Aim:
Your task is to retype, word for word, the lines from the start of the data through the line holding "C = sc.collection". Do not include the pictures.

Data extract:

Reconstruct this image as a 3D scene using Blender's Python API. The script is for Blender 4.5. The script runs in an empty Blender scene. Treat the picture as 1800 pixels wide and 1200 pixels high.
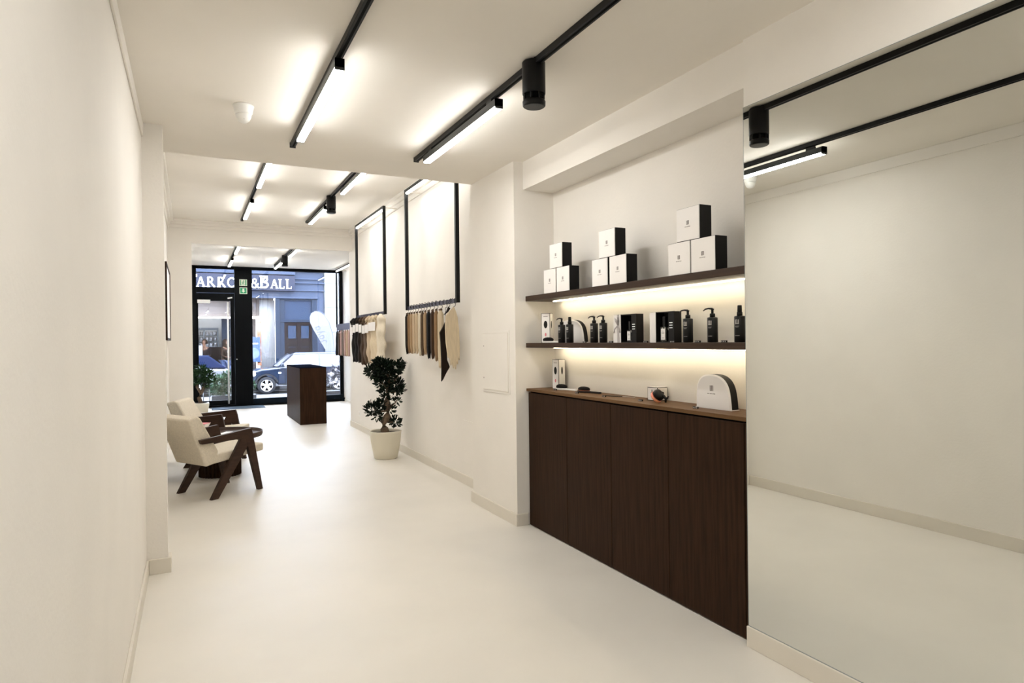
import bpy, bmesh, math, random
from mathutils import Vector, Matrix
R = math.radians
sc = bpy.context.scene
C = sc.collection

# ---------------------------------------------------------------- camera
cam = bpy.data.cameras.new('camera'); cam.sensor_width = 36; cam.lens = 22.68
cam.clip_start = 0.05; cam.clip_end = 200
cam_ob = bpy.data.objects.new('camera', cam); C.objects.link(cam_ob); sc.camera = cam_ob
yaw, pitch, roll = R(26.51), R(-0.133), R(-0.677)
cf = Vector((math.sin(yaw)*math.cos(pitch), math.cos(yaw)*math.cos(pitch), math.sin(pitch)))
cr = Vector((math.cos(yaw), -math.sin(yaw), 0)); cu = cr.cross(cf)
cr2 = cr*math.cos(roll) + cu*math.sin(roll); cu2 = cu*math.cos(roll) - cr*math.sin(roll)
mw = Matrix((cr2, cu2, -cf)).transposed().to_4x4(); mw.translation = (0, 0, 1.5)
cam_ob.matrix_world = mw

# ---------------------------------------------------------------- world, sun, exposure
w = bpy.data.worlds.new('world'); sc.world = w; w.use_nodes = True
bgn = w.node_tree.nodes['Background']
bgn.inputs[0].default_value = (0.70, 0.81, 1.0, 1); bgn.inputs[1].default_value = 11.0
sc.view_settings.view_transform = 'Standard'; sc.view_settings.look = 'None'
sc.view_settings.exposure = 1.38; sc.view_settings.gamma = 1.0
sc.view_settings.use_curve_mapping = False
LED = 27.0            # ceiling lamp diffusers
STRIP = 12.0          # shelf strips
try:
    sc.cycles.max_bounces = 10; sc.cycles.diffuse_bounces = 6; sc.cycles.glossy_bounces = 6
    sc.cycles.transparent_max_bounces = 12; sc.cycles.transmission_bounces = 6
except Exception: pass

# ---------------------------------------------------------------- materials
def mat(name, col, rough=0.6, metal=0.0, noise=0.0, nscale=8, bump=0.0, bscale=80, stretch=None, col2=None, spec=0.5, emit=None, es=0, sheen=0):
    m = bpy.data.materials.new(name); m.use_nodes = True
    nt = m.node_tree; b = nt.nodes['Principled BSDF']
    b.inputs['Base Color'].default_value = (*col, 1); b.inputs['Roughness'].default_value = rough
    b.inputs['Metallic'].default_value = metal; b.inputs['Specular IOR Level'].default_value = spec
    if emit: b.inputs['Emission Color'].default_value = (*emit, 1); b.inputs['Emission Strength'].default_value = es
    tc = nt.nodes.new('ShaderNodeTexCoord'); mp = nt.nodes.new('ShaderNodeMapping')
    nt.links.new(tc.outputs['Object'], mp.inputs[0])
    if stretch: mp.inputs['Scale'].default_value = stretch
    if noise or col2:
        n = nt.nodes.new('ShaderNodeTexNoise'); n.inputs['Scale'].default_value = nscale; n.inputs['Detail'].default_value = 4
        nt.links.new(mp.outputs[0], n.inputs[0])
        mx = nt.nodes.new('ShaderNodeMixRGB')
        c2 = col2 if col2 else tuple(max(0, c*(1-noise)) for c in col)
        mx.inputs[1].default_value = (*col, 1); mx.inputs[2].default_value = (*c2, 1)
        rmp = nt.nodes.new('ShaderNodeMapRange'); rmp.inputs[1].default_value = .35; rmp.inputs[2].default_value = .65
        nt.links.new(n.outputs[0], rmp.inputs[0]); nt.links.new(rmp.outputs[0], mx.inputs[0])
        nt.links.new(mx.outputs[0], b.inputs['Base Color'])
    if bump:
        n2 = nt.nodes.new('ShaderNodeTexNoise'); n2.inputs['Scale'].default_value = bscale; n2.inputs['Detail'].default_value = 3
        nt.links.new(mp.outputs[0], n2.inputs[0])
        bp = nt.nodes.new('ShaderNodeBump'); bp.inputs['Strength'].default_value = bump; bp.inputs['Distance'].default_value = .01
        nt.links.new(n2.outputs[0], bp.inputs['Height']); nt.links.new(bp.outputs[0], b.inputs['Normal'])
    return m
def emitter(name, col, s):
    m = bpy.data.materials.new(name); m.use_nodes = True; nt = m.node_tree; nt.nodes.clear()
    e = nt.nodes.new('ShaderNodeEmission'); e.inputs[0].default_value = (*col, 1); e.inputs[1].default_value = s
    o = nt.nodes.new('ShaderNodeOutputMaterial'); nt.links.new(e.outputs[0], o.inputs[0]); return m
def glass(name, tint=(1, 1, 1), ior=1.5, glo=1.0):
    m = bpy.data.materials.new(name); m.use_nodes = True; nt = m.node_tree; nt.nodes.clear()
    t = nt.nodes.new('ShaderNodeBsdfTransparent'); t.inputs[0].default_value = (*tint, 1)
    g = nt.nodes.new('ShaderNodeBsdfGlossy'); g.inputs['Roughness'].default_value = 0.0; g.inputs[0].default_value = (glo, glo, glo, 1)
    f = nt.nodes.new('ShaderNodeFresnel'); f.inputs[0].default_value = ior
    mx = nt.nodes.new('ShaderNodeMixShader'); o = nt.nodes.new('ShaderNodeOutputMaterial')
    nt.links.new(f.outputs[0], mx.inputs[0]); nt.links.new(t.outputs[0], mx.inputs[1]); nt.links.new(g.outputs[0], mx.inputs[2])
    nt.links.new(mx.outputs[0], o.inputs[0]); return m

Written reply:
Reconstruct this image as a 3D scene using Blender's Python API. The script is for Blender 4.5. The script runs in an empty Blender scene. Treat the picture as 1800 pixels wide and 1200 pixels high.
import bpy, bmesh, math, random
from mathutils import Vector, Matrix
R = math.radians
sc = bpy.context.scene
C = sc.collection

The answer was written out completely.